With this film and The Fantastic Mr. Fox, the director has taken his quirky view of the world to absurd extremes, the soft red, green and beige hues bright and cheery to the point of being almost cartoonish. Each could ostensibly pass for a children’s movie, the one being a claymation romp and the other being about two children, yet the serious themes explored within are unmistakably adult. There is, of course, the light comedic surface which follows retired Khaki Scout Sam and his girl Suzy as they leave their adult guardians in search of a place to call their own, and much of this humor is wonderfully original and inspired.  Take, for instance, a moment where a bored Sam leaves a church production of “Noah’s Flood”, exiting the building to walk past a huge array of children in various animal costumes. The sheer magnitude of the production is funny, but not in an overbearing way. The humor is so casual, so self-assured. As another example, Sam warns Suzy while fishing that she should avoid turtles because “they’ll bite if you put your finger in their mouth”. It’s a silly line, but it’s spoken in such a matter-of-fact manner that it seems a natural warning to give.

The movie is a comedy, and so a lot of the success of the film hinges on its ability to generate laughs. It does this with ease, but in addition it treats its characters with respect. Yes, Sam and Suzy are children and as such do some childish things, but this does not diminish their real emotions.
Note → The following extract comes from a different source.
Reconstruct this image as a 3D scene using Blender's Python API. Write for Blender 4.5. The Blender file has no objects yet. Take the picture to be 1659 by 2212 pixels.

Suzy carries a pair of binoculars around with her at all times because they make her feel as though she has a special power (to see things closer which are far away); it’s something that makes her feel special, and so when the two are attempting to avoid capture late in the film it’s no question for Sam that they should turn back to retrieve the binoculars despite the danger in doing so – these are important to his girl. Captain Sharp (Bruce Willis), the police chief of the island of New Penzance, can easily sympathize with Sam’s feeling of longing for Suzy. Despite the age difference between the two characters, they share a sad romantic streak that isn’t more or less real by virtue of age or possibility, and they can commiserate with one another. It’s so wonderful to see an adult and a child relating on the same level, or, hell, to see any two characters relating on the same level: as human beings.
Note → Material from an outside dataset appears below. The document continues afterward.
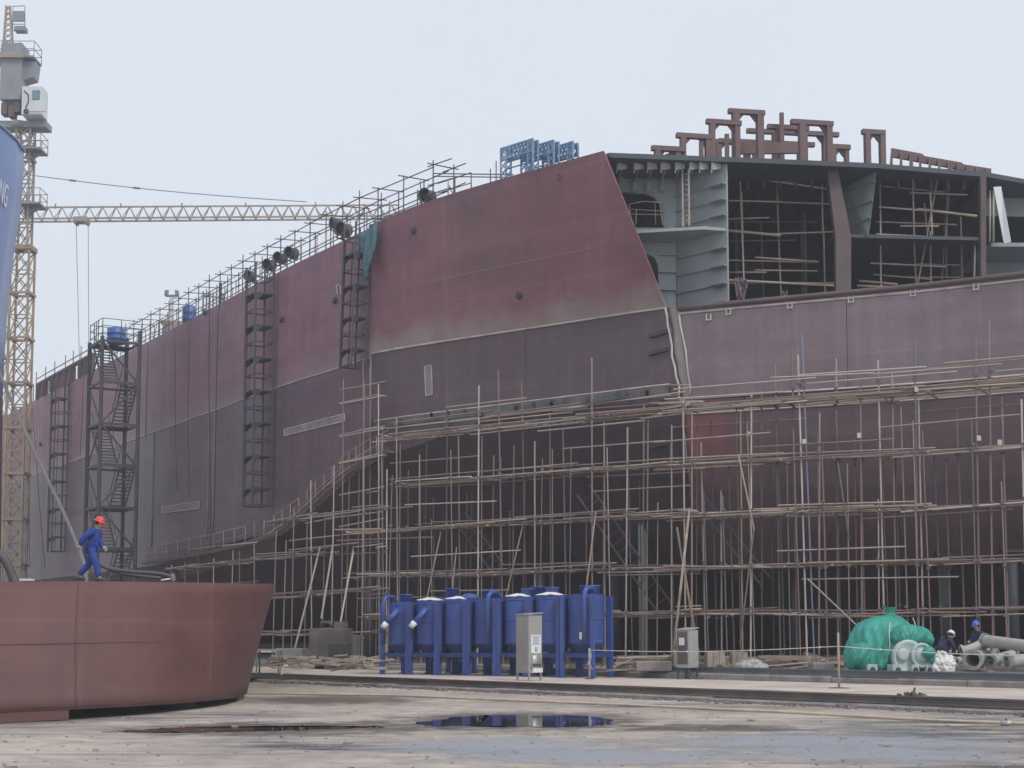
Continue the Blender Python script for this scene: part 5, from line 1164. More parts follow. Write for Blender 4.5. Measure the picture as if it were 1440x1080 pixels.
# two men bending over the pipes at the right
JB = dict(pel=V3((0, 0, .84)), spi=V3((.10, 0, 1.0)), che=V3((.24, 0, 1.13)), nec=V3((.36, 0, 1.22)), jaw=V3((.43, 0, 1.225)), sku=V3((.49, 0, 1.28)), face=V3((.85, 0, -.52)), shr=V3((.25, -.18, 1.16)), elr=V3((.36, -.22, .9)), wrr=V3((.52, -.16, .75)), har=V3((.58, -.15, .70)),
          shl=V3((.25, .18, 1.16)), ell=V3((.36, .22, .9)), wrl=V3((.52, .16, .75)), hal=V3((.58, .15, .70)), hir=V3((0, -.1, .80)), knr=V3((.10, -.12, .45)), anr=V3((0, -.12, .10)), tor=V3((.13, -.13, .055)), hil=V3((0, .1, .80)), knl=V3((.14, .12, .45)), anl=V3((.05, .12, .10)), tol=V3((.18, .13, .055)), solez=0.0)
JS = dict(JW); JS.update(che=V3((.05, 0, 1.28)), elr=V3((.10, -.25, 1.06)), wrr=V3((.30, -.18, 1.02)), har=V3((.36, -.15, 1.02)), knr=V3((.05, -.1, .47)), anr=V3((0, -.11, .10)), tor=V3((.14, -.12, .055)), knl=V3((.05, .1, .47)), anl=V3((0, .11, .10)), tol=V3((.14, .12, .055)), sku=V3((.14, 0, 1.57)), jaw=V3((.12, 0, 1.49)), nec=V3((.085, 0, 1.44)))
q = atY(1341, 900, 52.5); q.z = .6; person(Matrix.Translation(q + V3((-.45, 0, 0))) @ Matrix.Rotation(R(28), 4, 'Z'), JB, 'stooping worker in navy jacket and white helmet behind the white sack', M_['navy'], M_['helmwhite'], 'workers by the pipes')
q = atY(1377, 900, 53.5); q.z = .6; person(Matrix.Translation(q) @ Matrix.Rotation(R(205), 4, 'Z') @ Matrix.Diagonal((1, 1, 1.03, 1)), JS, 'standing worker in navy jacket and bright blue helmet behind the pipes', M_['navy'], M_['helmblue'], 'workers by the pipes')

# ================================================================== BLUE TANKS
T0p, T1p = atY(570, 948, 60.0), atY(825, 953, 55.2); T0p.z = T1p.z = .35
td = (T1p - T0p); td.z = 0; tl = td.length; td.normalize(); tn = Vector((-td.y, td.x, 0))
ang = math.atan2(td.y, td.x)
def tankmesh():
    P = {}
    w_, d_ = .70, .70; ch = .16
    oc = [(-w_ + ch, -d_), (w_ - ch, -d_), (w_, -d_ + ch), (w_, d_ - ch), (w_ - ch, d_), (-w_ + ch, d_), (-w_, d_ - ch), (-w_, -d_ + ch)]
    oc = [(.685 * math.cos(2 * math.pi * k / 24), .685 * math.sin(2 * math.pi * k / 24)) for k in range(24)]
    m = MB(); m.prism([V3((x, y, 1.22)) for x, y in oc], (0, 0, 1.72)); P['body'] = m.mesh('body')
    m = MB(); m.grid([[V3((x * s, y * s, z)) for x, y in oc] for s, z in ((.985, 1.215), (.32, .62), (.30, .5))], True); P['hopper'] = m.mesh('hopper')
    m = MB(); m.prism([V3((x * 1.02, y * 1.02, 2.945)) for x, y in oc], (0, 0, .05)); P['lid'] = m.mesh('lid')
    for k, (sx, sy) in enumerate(((-1, -1), (1, -1), (-1, 1), (1, 1))):
        m = MB(); m.box((sx * (w_ - .05), sy * (d_ - .03), 1.48), (.15, .15, 2.93)); m.box((sx * (w_ - .05), sy * (d_ - .03), .02), (.26, .26, .03)); P['leg%d' % k] = m.mesh('leg')
    m = MB()
    for sy in (-1, 1): m.box((0, sy * (d_ - .03), .80), (1.14, .09, .16))
    for sx in (-1, 1): m.box((sx * (w_ - .05), 0, .80), (.09, 1.16, .16))
    P['brace'] = m.mesh('brace')
    m = MB(True); m.lathe([(.68, -.03), (.705, -.02), (.705, .02), (.68, .03)], (0, 0, 0), 24); P['hoop'] = m.mesh('hoop')
    m = MB(True); m.lathe([(.27, 2.99), (.27, 3.28), (.30, 3.29), (.30, 3.33), (.05, 3.34)], (0, 0, 0), 16); P['vent'] = m.mesh('vent')
    m = MB(True); m.path([V3((0, 0, 3.0)), V3((0, -.02, 3.14)), V3((0, -.12, 3.22)), V3((0, -.36, 3.23)), V3((0, -.55, 3.2)), V3((0, -.69, 3.1)), V3((0, -.74, 2.9)), V3((0, -.76, 1.3))], .085, 10); P['pipe'] = m.mesh('down_pipe')
    m = MB(True); m.tube((0, -.66, 2.66), (-.32, -1.0, 2.12), .12, n=10); P['spout'] = m.mesh('spout')
    m = MB(True); m.tube((-.32, -1.0, 2.12), (-.44, -1.12, 1.92), .135, .11, n=10); P['spoutend'] = m.mesh('spout_end')
    m = MB(True); rw = []
    for j in range(7):
        rw.append([V3(((i / 8 - .5) * 1.0, (j / 6 - .5) * .9, 3.01 + .12 * (1 - ((i - 4) / 4) ** 2) * (1 - ((j - 3) / 3) ** 2) + .03 * random.random())) for i in range(9)])
    m.grid(rw); P['sheet'] = m.mesh('cover_sheet')
    m = MB(); m.box((.25, -.72, 1.5), (.26, .02, .26)); P['plate'] = m.mesh('label_plate')
    m = MB(True); m.lathe([(.42, 2.99), (.40, 3.12), (.20, 3.24), (.02, 3.26)], (0, 0, 0), 18); P['dome'] = m.mesh('dome')
    return P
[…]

Then there is the incredible staging, each scene constructed in an elegant, beautiful manner. There’s a great shot at about the midpoint of the film which shows an American flag on the far left side of the screen, a police car and a small house in the center, and a large red-and-white lighthouse on the far right. It’s a gorgeous shot, the kind that would make a great picture independent of the context. Another stunning moment has the Narrator (Bob Balaban) standing in the early-morning darkness, describing the dropping temperature which suggests the beginning of a terrible storm (to the film’s credit, nobody ever says the phrase “there’s a storm coming”). He turns off the light on the camera and almost immediately the children’s small rowboats enter the frame from the left, silhouetted in the blue-black light of the morning. It’s marvelous. I could go on. The introduction to Suzy’s house, which has the camera traveling through each room like it were partitions in a dollhouse (very similar to a scene from both The Fantastic Mr. Fox and The Life Aquatic), is quite enjoyable; the inlet where Sam and Suzy set up their campsite is idyllic.
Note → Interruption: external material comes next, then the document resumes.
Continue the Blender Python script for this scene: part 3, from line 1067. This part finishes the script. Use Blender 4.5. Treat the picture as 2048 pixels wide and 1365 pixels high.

But more than anything, after seeing the film twice, I keep coming back to the aching honesty of the characters’ interaction and their dialogue. A moment that comes to mind in particular has the two children discussing their dreams for the future. Suzy notes that she often wishes that she were an orphan, like Sam is, because she feels from reading adventure books that orphans live special lives. With utter seriousness, Sam looks his girl in the eye and say, “I love you, but you don’t know what you’re talking about.” Suzy is taken aback for a moment, then quietly responds: “I love you too.” The moment is played perfectly. As for an example of the character interaction, the two lovers dance on the beach to the music emanating from a record player, moving together and begin cautiously exploring each other’s bodies. There’s an element of sexuality to the moment, but it’s far from pornographic and the scene quickly cuts to the two waking up the next morning together, holding each other tightly. God, it’s so warm and sweet and sincere that it’s hard not to smile.

And I guess that’s why the Wes Anderson formula still works, even though it’s remained largely the same through seven different feature-length films: because it’s clear that the writer-director is doing the things he likes, creating the worlds he wants to exist, inventing characters we can easily relate with and situations we can happily laugh at. The stakes aren’t necessarily high, but each sentence spoken by the characters is delivered with confidence and meaning. Moonrise Kingdom is funny, and touching, and majestic, and watching it makes me happy. I’ve seen the movie twice now, and I’d gladly get lost in the world of the movie again. I love that there are movies that can make me feel that way.